APBGG calls for industry action against the UKGC

The All-Party Parliamentary Betting & Gaming Group (APBGG) has extended its inquiry, examining the competencies of the UK Gambling Commission (UKGC) as the regulatory body of British gambling. 

The decision follows significant evidence submitted to the group, outlining the seriousness of alleged failings by the UKGC governing the gambling sector.

The APBGG launched its inquiry following industry concerns that the UKGC failings had not been highlighted by reports sanctioned by the Public Accounts Committee, National Audit Office and House of Lords Select Committee on the Social and Economic Impact of the Gambling Industry in 2020.

The group will submit its evidence to DCMS review of the 2005 Gambling Act, in which it outlined that the UKGC negligence in the collapse of Football Index had further compounded its view “that the regulator was definitely not as world beating as it likes to claim”.

Extending its inquiry until 1 December, the APBGG has invited licensed operators to submit evidence of the Commission breaching its use of regulatory powers and the code of conduct applied by the Legislative and Regulatory Reform Act 2006.

Of note,  the APBGG seeks feedback on instances where the Commission provided a poor level of service that brings into question its ability to function as a regulatory agency.

Once complete, the report will be forwarded to the Department for Business, Energy & Industrial Strategy (BEIS), the government department responsible for the oversight of British industry regulators.

APBGG confirmed that UKGC Chief Executive Andrew Rhodes has agreed to attend an invited industry audience meeting of the Group to respond to report findings.

“We have been shocked by two things since we launched this investigation, the sheer scale and severity of evidence that has been submitted to us and the abject terror that the industry has of recriminations by the regulator.” –  Read a statement by Scott Benton MP, Co-Chair of the Parliamentary All Party Betting & Gaming Group.

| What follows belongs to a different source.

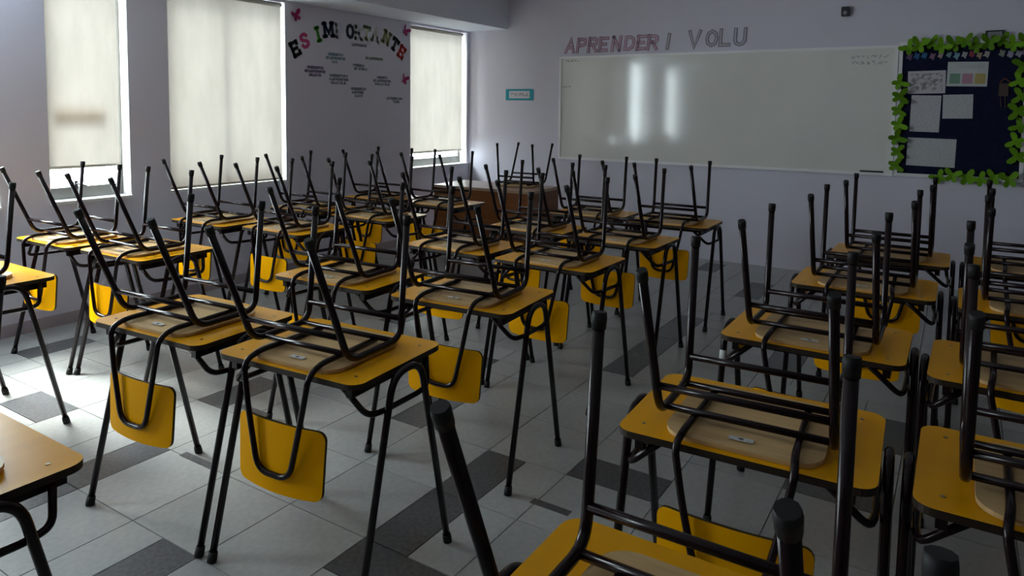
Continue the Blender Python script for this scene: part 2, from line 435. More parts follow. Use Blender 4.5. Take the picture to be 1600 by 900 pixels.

“I would like to take this opportunity to thank those who have submitted evidence of what is showing to be numerous examples of often incredibly tortuous, arbitrary and expensive dealings with the UKGC and reiterate our promise of absolute anonymity to any remaining operators or advisors to submit their experiences without any fear of retribution. As a Group we stand wholeheartedly behind the British gambling industry’s desire to be well regulated by a competent and fair regulator.”